Market turmoil has mixed impact on Eastern Europe

The ex-Soviet republics have bounced back and there's hope Russia's WTO accession will stir investments. But the closer you go to Europe, the worse it gets, says East Capital CIO.
Market turmoil has mixed impact on Eastern Europe

Economically, a number of the ex-Soviet republics have taken their pain, and bounced back, says Peter Elam Håkansson, chairman and chief investment officer of East Capital. Turkmenistan leads the way with 10% growth last year and anticipated 8% growth this year. Uzbekistan, Kazakhstan and Tajikistan are all estimated to post 5-6% growth this year.

The further west you go, national growth slows as one gets nearer to Europe, with contagion still playing out. Poland and Slovakia, the closest to the action, are being hit hardest, with half a dozen banks up for sale in the former as Western bank stakeholders rush for the exits.

“Russian banks aren’t immune from the European debt crisis, but they are far better capitalised,” says Håkansson. “As well as growing three times faster than western European countries, Eastern Europe has three times less public debt. “

He also points out that the average Russian has €130 in mortgage debt, compared with €26,000 per head in the US (thanks to Russians having been given their apartments).

One of East Capital’s key investment businesses is in Russia. Håkansson is hopeful that the country’s accession into the World Trade Organisation in 2012 will stimulate the investment market. “I think many people are surprised Russia isn’t in the WTO already,” he says.

The Russian stock market is trading nearly 40% below its peak. The price-to-earnings ratio of about five times stands below its level in 1999 (when it had a six times P/E ratio – and that at a time when a ‘Russia crisis’ was playing out).

“It's telling, therefore, just how undervalued Russia still is," he notes, "even though the market has gone up nearly eight times since then.”

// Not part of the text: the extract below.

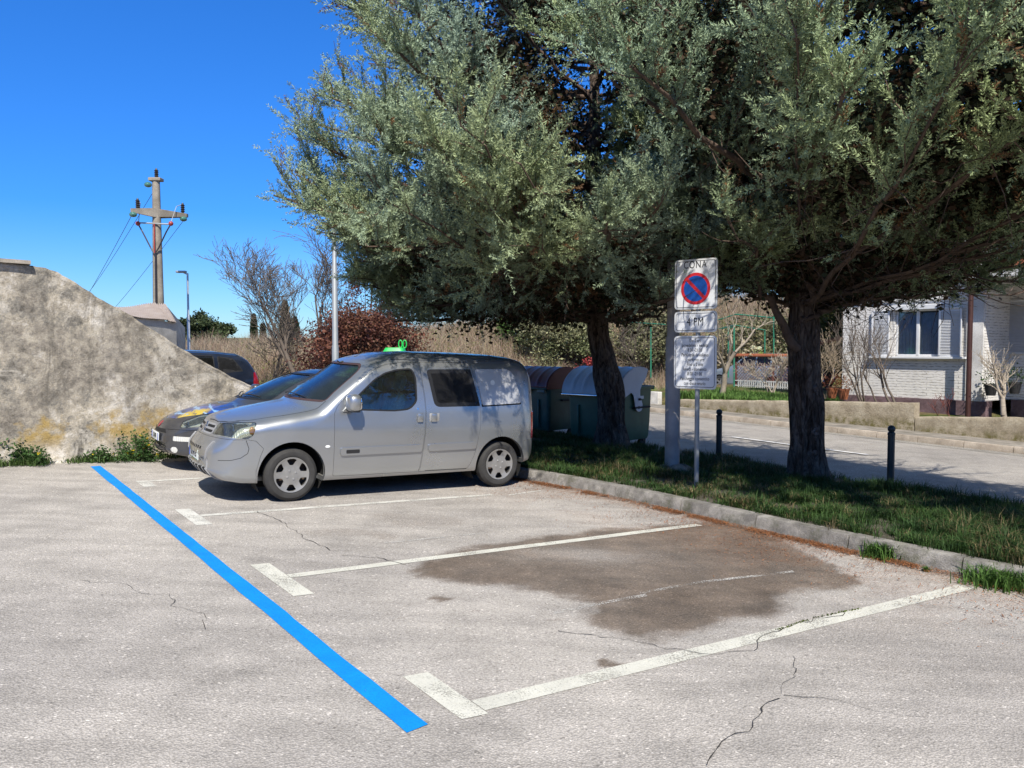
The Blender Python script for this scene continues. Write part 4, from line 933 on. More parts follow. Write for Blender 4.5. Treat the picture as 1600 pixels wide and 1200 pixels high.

East Capital’s Russia Fund is down 18% this year, compared with a 9% fall in the stock market. “That’s because we like mid-caps, and those stocks suffer more during downturns,” Håkansson says. In 2009 and 2010 the fund was up 140% and 32%, beating the Russian index in both years.

More ominously, if Iran’s nuclear programme was destroyed by Israeli or US air attack, equity markets would be spooked, notes Håkansson, Such a strike would cause the oil price to go up, he adds.

It’s a volatile and risky area of the world, as East Capital itself found when, as an investor in Bank of Georgia, that country had a military conflict with Russia.

Today, Håkansson sees the region that has the most potential for warfare as the Nagorno-Karabakh region, which witnessed a war 20 years ago between Armenia and Azerbaijan, two countries still at loggerheads.